— Start —

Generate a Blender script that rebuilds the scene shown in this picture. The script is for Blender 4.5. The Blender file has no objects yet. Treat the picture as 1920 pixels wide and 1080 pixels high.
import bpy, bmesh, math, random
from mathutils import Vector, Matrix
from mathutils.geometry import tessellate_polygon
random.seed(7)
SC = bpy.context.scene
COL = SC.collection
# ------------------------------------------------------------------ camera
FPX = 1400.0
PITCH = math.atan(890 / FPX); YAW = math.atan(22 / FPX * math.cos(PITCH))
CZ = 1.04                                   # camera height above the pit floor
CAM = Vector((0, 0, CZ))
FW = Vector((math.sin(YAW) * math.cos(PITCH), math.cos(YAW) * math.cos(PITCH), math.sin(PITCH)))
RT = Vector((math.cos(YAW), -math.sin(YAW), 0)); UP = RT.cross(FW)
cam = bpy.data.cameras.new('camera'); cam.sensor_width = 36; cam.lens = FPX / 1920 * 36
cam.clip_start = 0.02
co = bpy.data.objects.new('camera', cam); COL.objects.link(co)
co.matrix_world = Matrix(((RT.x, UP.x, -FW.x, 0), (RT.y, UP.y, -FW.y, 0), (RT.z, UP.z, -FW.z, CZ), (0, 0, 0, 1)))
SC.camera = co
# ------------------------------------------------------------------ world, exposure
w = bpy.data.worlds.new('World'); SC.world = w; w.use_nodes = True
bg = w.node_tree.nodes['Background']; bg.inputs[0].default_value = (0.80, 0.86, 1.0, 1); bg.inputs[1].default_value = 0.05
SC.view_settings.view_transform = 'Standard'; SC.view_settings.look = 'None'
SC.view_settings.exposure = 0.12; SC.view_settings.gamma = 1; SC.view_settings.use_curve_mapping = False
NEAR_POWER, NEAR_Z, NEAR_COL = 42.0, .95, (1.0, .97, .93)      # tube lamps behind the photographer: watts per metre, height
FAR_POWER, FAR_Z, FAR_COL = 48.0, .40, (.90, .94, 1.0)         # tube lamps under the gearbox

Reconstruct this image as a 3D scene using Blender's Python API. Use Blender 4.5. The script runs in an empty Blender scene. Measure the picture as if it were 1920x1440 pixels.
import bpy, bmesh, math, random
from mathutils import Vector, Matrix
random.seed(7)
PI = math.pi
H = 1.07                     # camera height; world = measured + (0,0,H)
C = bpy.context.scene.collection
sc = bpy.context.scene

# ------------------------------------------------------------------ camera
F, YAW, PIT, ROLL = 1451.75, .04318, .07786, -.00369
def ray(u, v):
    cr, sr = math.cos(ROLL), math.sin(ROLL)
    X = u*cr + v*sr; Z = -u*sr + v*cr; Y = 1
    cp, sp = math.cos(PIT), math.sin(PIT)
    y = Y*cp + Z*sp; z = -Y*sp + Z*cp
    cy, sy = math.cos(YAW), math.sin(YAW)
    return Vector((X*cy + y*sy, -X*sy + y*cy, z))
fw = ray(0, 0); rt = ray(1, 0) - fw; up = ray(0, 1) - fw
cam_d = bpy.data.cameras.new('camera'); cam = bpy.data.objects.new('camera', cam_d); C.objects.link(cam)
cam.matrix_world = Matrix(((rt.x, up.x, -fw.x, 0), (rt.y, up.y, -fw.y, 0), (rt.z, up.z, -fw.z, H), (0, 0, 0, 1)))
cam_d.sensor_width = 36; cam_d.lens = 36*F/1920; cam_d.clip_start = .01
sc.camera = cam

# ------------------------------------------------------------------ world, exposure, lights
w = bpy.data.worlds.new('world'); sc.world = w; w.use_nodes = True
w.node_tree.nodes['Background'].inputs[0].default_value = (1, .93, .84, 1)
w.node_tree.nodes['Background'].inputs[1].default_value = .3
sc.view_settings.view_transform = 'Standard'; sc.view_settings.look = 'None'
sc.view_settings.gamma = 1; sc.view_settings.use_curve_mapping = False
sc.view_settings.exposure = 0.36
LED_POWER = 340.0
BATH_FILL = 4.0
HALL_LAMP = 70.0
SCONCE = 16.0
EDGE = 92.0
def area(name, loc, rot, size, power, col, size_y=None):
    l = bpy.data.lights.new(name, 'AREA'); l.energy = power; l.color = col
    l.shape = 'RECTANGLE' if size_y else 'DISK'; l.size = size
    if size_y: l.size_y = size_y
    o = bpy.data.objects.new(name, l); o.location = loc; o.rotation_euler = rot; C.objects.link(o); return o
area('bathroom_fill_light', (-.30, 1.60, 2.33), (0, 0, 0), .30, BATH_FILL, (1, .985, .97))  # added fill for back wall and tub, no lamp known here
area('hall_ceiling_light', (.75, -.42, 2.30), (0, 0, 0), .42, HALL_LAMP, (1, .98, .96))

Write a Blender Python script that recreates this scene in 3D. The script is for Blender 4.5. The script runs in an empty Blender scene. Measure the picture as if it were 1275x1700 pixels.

— End —

What is required: Retype the whole listing above exactly.

Exercise output:
Generate a Blender script that rebuilds the scene shown in this picture. The script is for Blender 4.5. The Blender file has no objects yet. Treat the picture as 1920 pixels wide and 1080 pixels high.
import bpy, bmesh, math, random
from mathutils import Vector, Matrix
from mathutils.geometry import tessellate_polygon
random.seed(7)
SC = bpy.context.scene
COL = SC.collection
# ------------------------------------------------------------------ camera
FPX = 1400.0
PITCH = math.atan(890 / FPX); YAW = math.atan(22 / FPX * math.cos(PITCH))
CZ = 1.04                                   # camera height above the pit floor
CAM = Vector((0, 0, CZ))
FW = Vector((math.sin(YAW) * math.cos(PITCH), math.cos(YAW) * math.cos(PITCH), math.sin(PITCH)))
RT = Vector((math.cos(YAW), -math.sin(YAW), 0)); UP = RT.cross(FW)
cam = bpy.data.cameras.new('camera'); cam.sensor_width = 36; cam.lens = FPX / 1920 * 36
cam.clip_start = 0.02
co = bpy.data.objects.new('camera', cam); COL.objects.link(co)
co.matrix_world = Matrix(((RT.x, UP.x, -FW.x, 0), (RT.y, UP.y, -FW.y, 0), (RT.z, UP.z, -FW.z, CZ), (0, 0, 0, 1)))
SC.camera = co
# ------------------------------------------------------------------ world, exposure
w = bpy.data.worlds.new('World'); SC.world = w; w.use_nodes = True
bg = w.node_tree.nodes['Background']; bg.inputs[0].default_value = (0.80, 0.86, 1.0, 1); bg.inputs[1].default_value = 0.05
SC.view_settings.view_transform = 'Standard'; SC.view_settings.look = 'None'
SC.view_settings.exposure = 0.12; SC.view_settings.gamma = 1; SC.view_settings.use_curve_mapping = False
NEAR_POWER, NEAR_Z, NEAR_COL = 42.0, .95, (1.0, .97, .93)      # tube lamps behind the photographer: watts per metre, height
FAR_POWER, FAR_Z, FAR_COL = 48.0, .40, (.90, .94, 1.0)         # tube lamps under the gearbox

Reconstruct this image as a 3D scene using Blender's Python API. Use Blender 4.5. The script runs in an empty Blender scene. Measure the picture as if it were 1920x1440 pixels.
import bpy, bmesh, math, random
from mathutils import Vector, Matrix
random.seed(7)
PI = math.pi
H = 1.07                     # camera height; world = measured + (0,0,H)
C = bpy.context.scene.collection
sc = bpy.context.scene

# ------------------------------------------------------------------ camera
F, YAW, PIT, ROLL = 1451.75, .04318, .07786, -.00369
def ray(u, v):
    cr, sr = math.cos(ROLL), math.sin(ROLL)
    X = u*cr + v*sr; Z = -u*sr + v*cr; Y = 1
    cp, sp = math.cos(PIT), math.sin(PIT)
    y = Y*cp + Z*sp; z = -Y*sp + Z*cp
    cy, sy = math.cos(YAW), math.sin(YAW)
    return Vector((X*cy + y*sy, -X*sy + y*cy, z))
fw = ray(0, 0); rt = ray(1, 0) - fw; up = ray(0, 1) - fw
cam_d = bpy.data.cameras.new('camera'); cam = bpy.data.objects.new('camera', cam_d); C.objects.link(cam)
cam.matrix_world = Matrix(((rt.x, up.x, -fw.x, 0), (rt.y, up.y, -fw.y, 0), (rt.z, up.z, -fw.z, H), (0, 0, 0, 1)))
cam_d.sensor_width = 36; cam_d.lens = 36*F/1920; cam_d.clip_start = .01
sc.camera = cam

# ------------------------------------------------------------------ world, exposure, lights
w = bpy.data.worlds.new('world'); sc.world = w; w.use_nodes = True
w.node_tree.nodes['Background'].inputs[0].default_value = (1, .93, .84, 1)
w.node_tree.nodes['Background'].inputs[1].default_value = .3
sc.view_settings.view_transform = 'Standard'; sc.view_settings.look = 'None'
sc.view_settings.gamma = 1; sc.view_settings.use_curve_mapping = False
sc.view_settings.exposure = 0.36
LED_POWER = 340.0
BATH_FILL = 4.0
HALL_LAMP = 70.0
SCONCE = 16.0
EDGE = 92.0
def area(name, loc, rot, size, power, col, size_y=None):
    l = bpy.data.lights.new(name, 'AREA'); l.energy = power; l.color = col
    l.shape = 'RECTANGLE' if size_y else 'DISK'; l.size = size
    if size_y: l.size_y = size_y
    o = bpy.data.objects.new(name, l); o.location = loc; o.rotation_euler = rot; C.objects.link(o); return o
area('bathroom_fill_light', (-.30, 1.60, 2.33), (0, 0, 0), .30, BATH_FILL, (1, .985, .97))  # added fill for back wall and tub, no lamp known here
area('hall_ceiling_light', (.75, -.42, 2.30), (0, 0, 0), .42, HALL_LAMP, (1, .98, .96))

Write a Blender Python script that recreates this scene in 3D. The script is for Blender 4.5. The script runs in an empty Blender scene. Measure the picture as if it were 1275x1700 pixels.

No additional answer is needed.